* **THE REQUEST**
Only the lines from the start of the data to the line containing "return finish(name, bm, mat, None, M)", both included, should be output, exactly and without pictures.

* **SOURCE DATA**
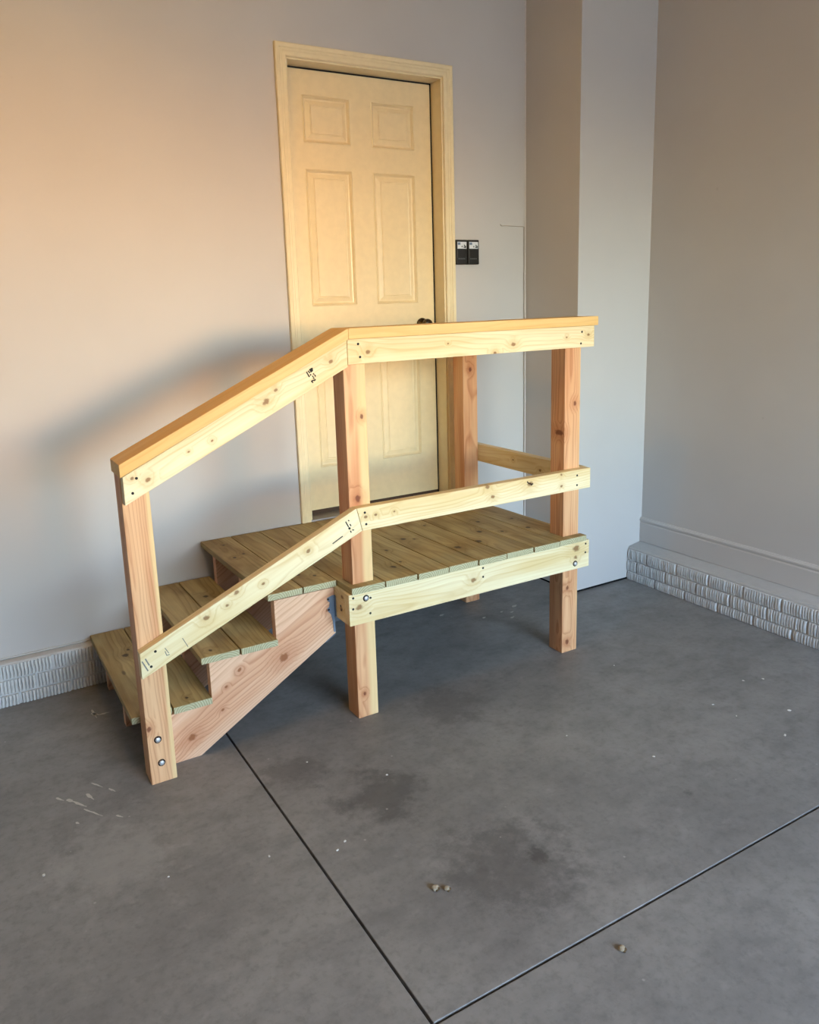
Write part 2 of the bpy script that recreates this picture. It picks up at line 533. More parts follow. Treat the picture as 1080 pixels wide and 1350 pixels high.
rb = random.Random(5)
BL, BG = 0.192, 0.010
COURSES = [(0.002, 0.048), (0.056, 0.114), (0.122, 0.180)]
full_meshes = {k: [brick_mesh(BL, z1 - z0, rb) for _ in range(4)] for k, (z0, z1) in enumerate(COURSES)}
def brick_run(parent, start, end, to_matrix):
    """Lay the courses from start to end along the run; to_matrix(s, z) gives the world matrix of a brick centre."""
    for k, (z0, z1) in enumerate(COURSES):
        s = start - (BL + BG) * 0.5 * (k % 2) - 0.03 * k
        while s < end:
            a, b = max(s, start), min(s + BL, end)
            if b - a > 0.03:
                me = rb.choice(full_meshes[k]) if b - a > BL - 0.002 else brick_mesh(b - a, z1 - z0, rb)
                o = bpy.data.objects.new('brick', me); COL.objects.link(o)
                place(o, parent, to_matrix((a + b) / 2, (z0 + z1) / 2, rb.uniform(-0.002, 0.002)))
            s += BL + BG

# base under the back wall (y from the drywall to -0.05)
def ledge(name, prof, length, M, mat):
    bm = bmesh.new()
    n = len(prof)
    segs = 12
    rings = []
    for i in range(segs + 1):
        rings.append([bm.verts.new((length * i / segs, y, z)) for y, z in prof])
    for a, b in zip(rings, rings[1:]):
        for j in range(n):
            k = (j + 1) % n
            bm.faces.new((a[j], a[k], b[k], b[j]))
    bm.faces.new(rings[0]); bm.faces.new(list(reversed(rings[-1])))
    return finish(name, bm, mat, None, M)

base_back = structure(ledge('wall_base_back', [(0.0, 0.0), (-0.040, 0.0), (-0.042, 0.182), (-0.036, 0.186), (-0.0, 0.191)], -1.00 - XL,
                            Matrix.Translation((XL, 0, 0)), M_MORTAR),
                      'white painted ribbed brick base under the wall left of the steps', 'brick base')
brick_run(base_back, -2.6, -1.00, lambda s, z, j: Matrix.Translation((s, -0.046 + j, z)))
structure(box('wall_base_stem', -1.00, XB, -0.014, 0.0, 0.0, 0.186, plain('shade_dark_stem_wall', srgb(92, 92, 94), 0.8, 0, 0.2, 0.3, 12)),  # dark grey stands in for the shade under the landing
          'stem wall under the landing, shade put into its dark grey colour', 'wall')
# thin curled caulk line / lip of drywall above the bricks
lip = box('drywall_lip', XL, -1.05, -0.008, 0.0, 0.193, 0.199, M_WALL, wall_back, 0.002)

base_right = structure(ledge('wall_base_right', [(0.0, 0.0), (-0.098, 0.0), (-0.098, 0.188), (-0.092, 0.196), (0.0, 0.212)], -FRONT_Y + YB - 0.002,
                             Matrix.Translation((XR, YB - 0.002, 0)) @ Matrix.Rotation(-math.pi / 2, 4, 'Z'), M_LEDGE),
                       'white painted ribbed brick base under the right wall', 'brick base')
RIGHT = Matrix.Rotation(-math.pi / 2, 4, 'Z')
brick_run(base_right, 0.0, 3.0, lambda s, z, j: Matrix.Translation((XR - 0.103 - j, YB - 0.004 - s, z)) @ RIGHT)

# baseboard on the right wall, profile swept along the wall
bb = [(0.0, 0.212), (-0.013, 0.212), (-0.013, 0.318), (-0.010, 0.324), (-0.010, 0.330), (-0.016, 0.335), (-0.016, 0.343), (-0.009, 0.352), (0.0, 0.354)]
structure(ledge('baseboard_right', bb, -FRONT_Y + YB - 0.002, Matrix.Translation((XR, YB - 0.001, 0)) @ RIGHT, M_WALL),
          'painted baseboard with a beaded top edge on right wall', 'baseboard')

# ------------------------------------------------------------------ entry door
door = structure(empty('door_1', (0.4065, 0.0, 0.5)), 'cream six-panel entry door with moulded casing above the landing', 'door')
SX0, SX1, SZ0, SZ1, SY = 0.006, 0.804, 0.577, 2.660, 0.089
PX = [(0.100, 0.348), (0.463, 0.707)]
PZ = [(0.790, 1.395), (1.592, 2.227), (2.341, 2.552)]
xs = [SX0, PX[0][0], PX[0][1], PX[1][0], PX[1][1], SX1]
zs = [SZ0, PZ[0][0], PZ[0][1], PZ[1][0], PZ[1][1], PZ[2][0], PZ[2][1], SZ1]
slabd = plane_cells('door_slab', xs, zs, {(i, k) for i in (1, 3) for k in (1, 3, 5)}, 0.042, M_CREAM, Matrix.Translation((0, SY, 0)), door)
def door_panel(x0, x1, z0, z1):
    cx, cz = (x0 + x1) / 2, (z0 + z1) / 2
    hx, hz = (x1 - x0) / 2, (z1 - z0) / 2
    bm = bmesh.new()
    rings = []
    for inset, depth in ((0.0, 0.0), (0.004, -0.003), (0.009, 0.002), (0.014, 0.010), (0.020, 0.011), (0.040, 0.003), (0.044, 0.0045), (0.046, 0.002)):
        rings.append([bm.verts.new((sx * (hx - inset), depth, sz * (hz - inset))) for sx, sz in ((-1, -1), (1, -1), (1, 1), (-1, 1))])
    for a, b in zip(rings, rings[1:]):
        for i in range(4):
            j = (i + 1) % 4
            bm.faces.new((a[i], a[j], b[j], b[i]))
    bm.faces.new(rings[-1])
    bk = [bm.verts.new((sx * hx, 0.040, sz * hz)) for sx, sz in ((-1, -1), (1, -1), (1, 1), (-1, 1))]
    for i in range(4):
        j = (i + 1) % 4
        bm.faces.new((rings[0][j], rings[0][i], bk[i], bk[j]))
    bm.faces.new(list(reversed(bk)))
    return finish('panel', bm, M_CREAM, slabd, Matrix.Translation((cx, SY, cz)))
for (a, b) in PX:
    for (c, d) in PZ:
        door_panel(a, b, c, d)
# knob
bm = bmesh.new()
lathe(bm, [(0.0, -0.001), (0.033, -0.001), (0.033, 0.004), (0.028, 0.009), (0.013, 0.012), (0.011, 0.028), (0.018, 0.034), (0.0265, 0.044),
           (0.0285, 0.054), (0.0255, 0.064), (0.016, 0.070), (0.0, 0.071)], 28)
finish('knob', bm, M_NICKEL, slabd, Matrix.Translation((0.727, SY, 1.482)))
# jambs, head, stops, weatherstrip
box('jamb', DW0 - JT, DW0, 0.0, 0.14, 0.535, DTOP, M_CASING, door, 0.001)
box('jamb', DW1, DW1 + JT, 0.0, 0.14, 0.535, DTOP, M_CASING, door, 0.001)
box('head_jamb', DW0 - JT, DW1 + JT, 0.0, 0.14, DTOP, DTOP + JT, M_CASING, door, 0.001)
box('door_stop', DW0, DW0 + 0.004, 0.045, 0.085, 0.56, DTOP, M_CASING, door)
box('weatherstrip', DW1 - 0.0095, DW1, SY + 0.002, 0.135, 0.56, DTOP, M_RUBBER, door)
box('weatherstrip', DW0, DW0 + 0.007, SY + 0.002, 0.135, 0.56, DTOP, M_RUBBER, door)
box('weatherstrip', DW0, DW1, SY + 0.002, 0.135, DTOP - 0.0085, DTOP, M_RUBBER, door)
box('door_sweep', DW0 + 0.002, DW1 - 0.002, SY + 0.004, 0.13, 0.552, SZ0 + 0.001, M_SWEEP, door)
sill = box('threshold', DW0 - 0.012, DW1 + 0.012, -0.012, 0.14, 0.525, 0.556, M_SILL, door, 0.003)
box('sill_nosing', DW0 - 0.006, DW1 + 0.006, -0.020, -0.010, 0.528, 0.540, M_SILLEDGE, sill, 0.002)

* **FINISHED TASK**
Write part 2 of the bpy script that recreates this picture. It picks up at line 533. More parts follow. Treat the picture as 1080 pixels wide and 1350 pixels high.
rb = random.Random(5)
BL, BG = 0.192, 0.010
COURSES = [(0.002, 0.048), (0.056, 0.114), (0.122, 0.180)]
full_meshes = {k: [brick_mesh(BL, z1 - z0, rb) for _ in range(4)] for k, (z0, z1) in enumerate(COURSES)}
def brick_run(parent, start, end, to_matrix):
    """Lay the courses from start to end along the run; to_matrix(s, z) gives the world matrix of a brick centre."""
    for k, (z0, z1) in enumerate(COURSES):
        s = start - (BL + BG) * 0.5 * (k % 2) - 0.03 * k
        while s < end:
            a, b = max(s, start), min(s + BL, end)
            if b - a > 0.03:
                me = rb.choice(full_meshes[k]) if b - a > BL - 0.002 else brick_mesh(b - a, z1 - z0, rb)
                o = bpy.data.objects.new('brick', me); COL.objects.link(o)
                place(o, parent, to_matrix((a + b) / 2, (z0 + z1) / 2, rb.uniform(-0.002, 0.002)))
            s += BL + BG

# base under the back wall (y from the drywall to -0.05)
def ledge(name, prof, length, M, mat):
    bm = bmesh.new()
    n = len(prof)
    segs = 12
    rings = []
    for i in range(segs + 1):
        rings.append([bm.verts.new((length * i / segs, y, z)) for y, z in prof])
    for a, b in zip(rings, rings[1:]):
        for j in range(n):
            k = (j + 1) % n
            bm.faces.new((a[j], a[k], b[k], b[j]))
    bm.faces.new(rings[0]); bm.faces.new(list(reversed(rings[-1])))
    return finish(name, bm, mat, None, M)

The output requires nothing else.